McKinnie Persevering, Progressing

Bryant McKinnie was mentioned several times this season as a player who was having a Pro Bowl-type season. While he didn't get voted to the Pro Bowl in February, he shared his experience of how he has progressed as a left tackle and the trying times on this year's offensive line.

Vikings offensive left tackle Bryant McKinnie was looking over his shoulder for all the wrong reasons.

Unlike practically all of his linemates, McKinnie was not exercising his peripheral vision in order to see who his in-game replacement was. Actually, he was consistently looking out of the corner of his eye to see who his blocking mates were for that game, that series, or even that play.

It has been that kind of season for McKinnie, who by all accounts is putting an exclamation point on the best season of his four-year career.
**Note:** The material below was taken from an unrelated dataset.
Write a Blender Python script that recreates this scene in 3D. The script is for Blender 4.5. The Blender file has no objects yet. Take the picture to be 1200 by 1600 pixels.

In addition to being the Vikings' only offensive lineman to start all 16 games, McKinnie showed week in and week out why the Vikings made him their No. 1 draft pick in 2002.

But because of so many other problems along the line at practically every position but McKinnie's left tackle spot, the offensive line is considered one of the team's greatest weaknesses of 2005. An ironic twist, really, when you consider McKinnie had his best season.

"We did OK," McKinnie said as he offered one of the more generous gifts of the holiday season. "We definitely could get better at some things and we will eventually. We have the whole offseason to look forward to and working together as a unit more. It gave some of the young players the opportunity to go out there and get better, too."

The shuffling in and out of so many linemen created challenges for McKinnie.

"It was different because everybody has a different style of play from Chris Liwienski to Toniu Fonoti to Anthony Herrera — they all had different styles so you had to readjust and pick up on how they play," McKinnie said. "Some have more experience, some have less experience, so at the same time you might be looking to make sure they're doing the right thing. Sometimes you didn't have to because the person that was in there knew what he was doing because he had experience."

Speaking of experience, it apparently is necessary for the Pro Bowl balloting. While many opposing scouts agree with Vikings officials' assessments that McKinnie had a Pro Bowl year, it will take more than one for him to receive recognition in Honolulu.

"We have a guy that is on the verge of being mentioned at least (with Pro Bowlers), and maybe next year is his year," head coach Mike Tice said of McKinnie.

"Coach Tice explained to me a while ago that you have to have a good season the year before you go to the Pro Bowl," McKinnie said. "He said that happened to him with the past five offensive linemen he coached that went to the Pro Bowl. They had a good year, and then the following year they made it."

McKinnie says he has made great strides since his rookie season when he spent half the year away from the team as a hold-out.

"My first year I just went out there and free-styled," McKinnie said. "My second year I learned a little bit, and then toward the end of last year I started picking things up and it carried over to this season."

McKinnie will follow the same type of offseason regiment he subscribed to last year because it led to a solid season. That means his biggest obstacle this winter and spring will be staying out of the refrigerator, and the McDonald's drive-thru.

"My whole thing is making sure I don't get too overweight or too heavy," McKinnie said. "I always try to stay under 350 when I come back in during offseason workouts. It's not too hard. You just have to monitor what you eat and when you eat. You don't want to eat too late at night and you don't want to eat too much fried junk food."